Вот когда все предстоявшее уже было задумано!
И будущее доказало основательность недоверия к Поливанову, красному генералу, подписавшему «Права солдата», и которого вещим сердцем угадала Императрица и раскрыла своему мужу и Государю.
В июле 1916 года до Палеолога доходят слухи о предстоящем увольнении Сазонова от должности министра иностранных дел. Слухи эти, волнующие посла, скоро получают подтверждение. Заместителем Сазонова назначается Штюрмер.
На вопрос, какие причины побудили Государя назначить Штюрмера министром иностранных дел, можно ответить только предположениями. Во всяком случае, это произошло не под влиянием Императрицы, которая в одном из своих, правда позднейших, писем [401] высказывает Государю: «Он (Распутин) сказал Штюрмеру, что он не должен был принимать назначения министром иностранных дел, что его погубит немецкое имя и что станут говорить, что это все я делаю».
Значит, тут действовали не так называемые «оккультные силы», а личные соображения Государя, очевидно, перевесившие слабые стороны Штюрмера.
Так же отрицательно, как и Палеолог, отнесся к этому событию Бьюкенен.
Вот впечатление от первого посещения Штюрмером французского посольства, записанное Палеологом:
«Он (Штюрмер) произносит фразу, которую я несколько раз слышал из уст Императрицы: „Никакой милости, никакого милосердия к Германии“. Он прощается со мною с долгими и преувеличенными саламалеками.
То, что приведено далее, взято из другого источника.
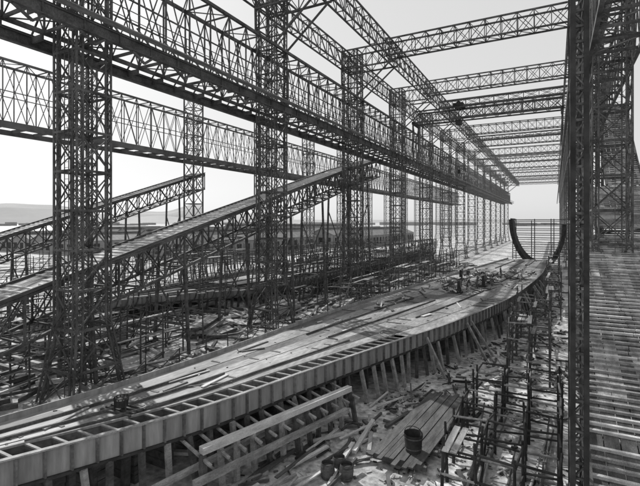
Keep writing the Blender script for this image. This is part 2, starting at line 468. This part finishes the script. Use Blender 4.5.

На пороге он повторяет: „Никакой милости, никакого милосердия к Германии!“» (T. II. С. 325) [402].
Однородные впечатления от назначения Штюрмера у Палеолога и Бьюкенена (см.: T. II. С. 15–17) делаются достоянием общества и общим местом. Отголосок общественного мнения, Верстрат высказывается так:
«Штюрмер, председатель совета, заместил Сазонова, получил пост министра иностранных дел, к которому он давно стремился. Попав к Певческому мосту под эгидой Распутина и по милости Императрицы (?), он не может не быть подозрительным союзникам. Официально он не перестанет утверждать о своем твердом намерении продолжать войну до победы, и он заявит, конечно, что Россия в единении со своими верными союзниками не сложит орудия ранее, чем Германия будет побеждена. Но обмануты будут Штюрмером лишь те, которые сами этого пожелают, и, несомненно, внешняя политика России приобретает другую ориентацию, или, вернее, другое внушение, которое приведет к тому, что союз будет осуществляться в ином духе» (С. 72).
Первое оказалось верным. Штюрмер ни в чем не изменил политики своего предместника, второе ложным — по той же причине.
Как видно из записок Палеолога, союзники придавали огромное значение присоединению к Антанте Румынии и оказывали в этом отношении давление на Штюрмера, встречавшего сильное сопротивление со стороны начальника Штаба Верховного Главнокомандующего генерала Алексеева.
По этому поводу Жильяр сообщает:
«Я лишь впоследствии узнал, что, чтобы победить сопротивления, встречаемые в Бухаресте (присоединиться к союзу), министр иностранных дел Штюрмер обещал, не заручившись согласием штаба Верховного Главнокомандующего, посылку войск в Румынию» (Прим. к С. 146) [403].
Присоединение Румынии к союзу совершилось, вероятно, ценою вышеуказанного обещания и должно почитаться делом Штюрмера. Насколько присоединение к нам Румынии было ценно, насколько это присоединение компенсировало ослабление войсками нашего фронта — вопрос, которого мы здесь касаться не будем.
«Вне и вопреки Государю, — записывает Палеолог, — камарилья Императрицы (ставленником которой он признает Штюрмера) стремится придать русской дипломатии новую ориентацию, я хочу сказать, примирение с Германией. Главной побуждающей причиной к этому является опасение реакционной партии от столь тесного и продолжительного общения с демократическими государствами Запада» (Т. III. С. 2) [404].